— start Data block —
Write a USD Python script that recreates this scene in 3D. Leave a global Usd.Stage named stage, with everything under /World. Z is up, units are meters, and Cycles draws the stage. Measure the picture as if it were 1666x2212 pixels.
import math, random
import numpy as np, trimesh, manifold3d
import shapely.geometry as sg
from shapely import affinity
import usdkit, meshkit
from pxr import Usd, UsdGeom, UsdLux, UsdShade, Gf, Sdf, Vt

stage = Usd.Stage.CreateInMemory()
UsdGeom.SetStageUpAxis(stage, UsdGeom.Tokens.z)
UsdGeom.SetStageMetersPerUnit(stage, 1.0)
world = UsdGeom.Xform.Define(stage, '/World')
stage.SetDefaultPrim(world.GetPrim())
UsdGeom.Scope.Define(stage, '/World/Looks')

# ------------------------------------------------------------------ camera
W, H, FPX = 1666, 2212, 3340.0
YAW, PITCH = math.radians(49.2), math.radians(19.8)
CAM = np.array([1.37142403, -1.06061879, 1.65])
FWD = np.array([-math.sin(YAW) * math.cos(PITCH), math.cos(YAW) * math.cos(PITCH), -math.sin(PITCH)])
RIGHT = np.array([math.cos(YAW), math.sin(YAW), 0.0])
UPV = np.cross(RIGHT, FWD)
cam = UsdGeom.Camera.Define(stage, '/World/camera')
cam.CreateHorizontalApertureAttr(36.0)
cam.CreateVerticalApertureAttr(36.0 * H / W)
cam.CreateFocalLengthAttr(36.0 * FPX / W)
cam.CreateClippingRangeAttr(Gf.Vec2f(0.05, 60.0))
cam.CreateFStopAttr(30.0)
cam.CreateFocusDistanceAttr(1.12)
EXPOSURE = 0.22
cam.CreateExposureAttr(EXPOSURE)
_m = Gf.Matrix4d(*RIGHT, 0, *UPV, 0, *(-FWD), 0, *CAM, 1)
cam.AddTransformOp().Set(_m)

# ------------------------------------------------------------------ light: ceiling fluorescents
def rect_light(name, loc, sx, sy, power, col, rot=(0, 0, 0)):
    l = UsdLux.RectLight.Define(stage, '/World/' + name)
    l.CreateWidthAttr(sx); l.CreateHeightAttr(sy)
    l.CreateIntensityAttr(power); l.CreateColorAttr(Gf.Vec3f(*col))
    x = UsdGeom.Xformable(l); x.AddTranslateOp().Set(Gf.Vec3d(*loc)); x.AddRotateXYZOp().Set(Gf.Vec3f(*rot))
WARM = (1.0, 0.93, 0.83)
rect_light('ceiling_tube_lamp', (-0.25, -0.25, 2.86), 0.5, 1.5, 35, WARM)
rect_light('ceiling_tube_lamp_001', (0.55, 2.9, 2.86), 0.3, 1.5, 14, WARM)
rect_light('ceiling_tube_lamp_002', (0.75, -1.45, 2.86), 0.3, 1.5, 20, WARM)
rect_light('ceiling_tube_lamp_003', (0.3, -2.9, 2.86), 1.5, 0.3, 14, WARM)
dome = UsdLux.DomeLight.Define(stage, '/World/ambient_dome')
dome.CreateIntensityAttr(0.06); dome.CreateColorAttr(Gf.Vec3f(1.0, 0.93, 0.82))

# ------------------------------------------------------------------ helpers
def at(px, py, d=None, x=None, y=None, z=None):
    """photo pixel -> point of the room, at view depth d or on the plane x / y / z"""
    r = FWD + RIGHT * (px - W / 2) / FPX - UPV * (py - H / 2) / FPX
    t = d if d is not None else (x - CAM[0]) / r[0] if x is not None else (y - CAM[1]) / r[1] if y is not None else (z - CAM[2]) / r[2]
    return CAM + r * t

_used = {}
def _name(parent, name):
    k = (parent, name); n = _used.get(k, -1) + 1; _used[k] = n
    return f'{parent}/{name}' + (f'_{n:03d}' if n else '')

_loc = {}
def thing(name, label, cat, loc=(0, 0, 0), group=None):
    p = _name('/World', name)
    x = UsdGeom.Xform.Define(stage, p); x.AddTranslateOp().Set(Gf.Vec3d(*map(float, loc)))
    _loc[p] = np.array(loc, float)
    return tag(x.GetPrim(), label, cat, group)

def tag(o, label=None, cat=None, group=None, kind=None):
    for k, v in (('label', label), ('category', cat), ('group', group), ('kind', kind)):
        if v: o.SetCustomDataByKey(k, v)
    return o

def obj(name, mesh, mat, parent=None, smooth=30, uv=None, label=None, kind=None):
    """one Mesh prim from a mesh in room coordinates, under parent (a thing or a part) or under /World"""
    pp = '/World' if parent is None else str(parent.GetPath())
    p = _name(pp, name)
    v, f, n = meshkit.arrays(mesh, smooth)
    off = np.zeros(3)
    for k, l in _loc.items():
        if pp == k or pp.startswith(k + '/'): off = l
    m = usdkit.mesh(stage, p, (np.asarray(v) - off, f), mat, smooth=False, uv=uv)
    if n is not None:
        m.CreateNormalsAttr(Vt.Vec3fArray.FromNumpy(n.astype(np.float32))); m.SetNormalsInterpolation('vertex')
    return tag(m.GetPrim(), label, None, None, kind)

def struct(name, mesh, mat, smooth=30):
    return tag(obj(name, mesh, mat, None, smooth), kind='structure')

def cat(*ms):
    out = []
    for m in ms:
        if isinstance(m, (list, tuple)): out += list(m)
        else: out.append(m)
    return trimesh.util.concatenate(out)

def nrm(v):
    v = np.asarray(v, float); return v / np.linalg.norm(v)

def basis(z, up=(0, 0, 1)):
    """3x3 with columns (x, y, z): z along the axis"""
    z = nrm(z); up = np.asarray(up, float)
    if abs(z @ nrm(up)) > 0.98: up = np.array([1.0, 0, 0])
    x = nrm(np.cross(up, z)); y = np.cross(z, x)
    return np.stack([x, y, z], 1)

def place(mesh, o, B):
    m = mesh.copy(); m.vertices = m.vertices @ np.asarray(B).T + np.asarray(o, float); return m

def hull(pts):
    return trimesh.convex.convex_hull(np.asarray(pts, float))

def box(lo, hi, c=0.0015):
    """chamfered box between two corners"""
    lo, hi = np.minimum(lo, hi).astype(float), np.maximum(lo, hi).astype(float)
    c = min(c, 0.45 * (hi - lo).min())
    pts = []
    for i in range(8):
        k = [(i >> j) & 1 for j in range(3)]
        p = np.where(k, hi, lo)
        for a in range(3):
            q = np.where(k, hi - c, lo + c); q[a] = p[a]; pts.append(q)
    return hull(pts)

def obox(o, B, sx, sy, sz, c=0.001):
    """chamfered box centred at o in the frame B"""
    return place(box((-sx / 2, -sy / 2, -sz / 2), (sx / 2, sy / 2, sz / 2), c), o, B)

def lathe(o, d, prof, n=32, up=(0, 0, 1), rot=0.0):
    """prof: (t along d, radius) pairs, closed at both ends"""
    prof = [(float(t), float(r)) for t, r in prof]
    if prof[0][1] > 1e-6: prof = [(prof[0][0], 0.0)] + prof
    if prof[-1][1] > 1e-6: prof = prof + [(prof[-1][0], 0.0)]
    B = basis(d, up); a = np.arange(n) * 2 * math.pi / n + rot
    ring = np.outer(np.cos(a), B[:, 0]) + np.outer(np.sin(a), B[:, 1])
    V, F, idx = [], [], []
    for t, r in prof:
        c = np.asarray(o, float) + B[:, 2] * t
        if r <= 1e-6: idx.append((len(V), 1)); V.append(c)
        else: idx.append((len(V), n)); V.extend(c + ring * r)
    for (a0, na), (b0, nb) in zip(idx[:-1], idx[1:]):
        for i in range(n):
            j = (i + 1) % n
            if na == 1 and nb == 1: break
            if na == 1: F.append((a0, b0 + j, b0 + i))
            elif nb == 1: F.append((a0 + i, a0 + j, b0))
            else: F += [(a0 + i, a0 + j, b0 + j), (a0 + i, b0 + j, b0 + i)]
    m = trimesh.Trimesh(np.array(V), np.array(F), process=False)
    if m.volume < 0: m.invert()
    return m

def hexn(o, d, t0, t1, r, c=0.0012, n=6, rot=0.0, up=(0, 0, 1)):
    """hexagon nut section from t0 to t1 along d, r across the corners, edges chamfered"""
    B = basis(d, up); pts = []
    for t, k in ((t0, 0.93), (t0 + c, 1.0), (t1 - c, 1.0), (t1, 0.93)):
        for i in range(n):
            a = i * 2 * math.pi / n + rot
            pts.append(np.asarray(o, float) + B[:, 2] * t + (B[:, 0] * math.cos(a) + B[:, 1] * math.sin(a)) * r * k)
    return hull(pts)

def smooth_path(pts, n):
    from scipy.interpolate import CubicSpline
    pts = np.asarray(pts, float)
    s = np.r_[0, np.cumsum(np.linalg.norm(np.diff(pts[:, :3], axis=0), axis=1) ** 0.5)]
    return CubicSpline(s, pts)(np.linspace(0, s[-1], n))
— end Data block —
*Prompt*
Using the data above, restate word for word the lines from its opening line through the line that contains "UsdGeom.Scope.Define(stage, '/World/Looks')", and no more.

*Solved exercise*
Write a USD Python script that recreates this scene in 3D. Leave a global Usd.Stage named stage, with everything under /World. Z is up, units are meters, and Cycles draws the stage. Measure the picture as if it were 1666x2212 pixels.
import math, random
import numpy as np, trimesh, manifold3d
import shapely.geometry as sg
from shapely import affinity
import usdkit, meshkit
from pxr import Usd, UsdGeom, UsdLux, UsdShade, Gf, Sdf, Vt

stage = Usd.Stage.CreateInMemory()
UsdGeom.SetStageUpAxis(stage, UsdGeom.Tokens.z)
UsdGeom.SetStageMetersPerUnit(stage, 1.0)
world = UsdGeom.Xform.Define(stage, '/World')
stage.SetDefaultPrim(world.GetPrim())
UsdGeom.Scope.Define(stage, '/World/Looks')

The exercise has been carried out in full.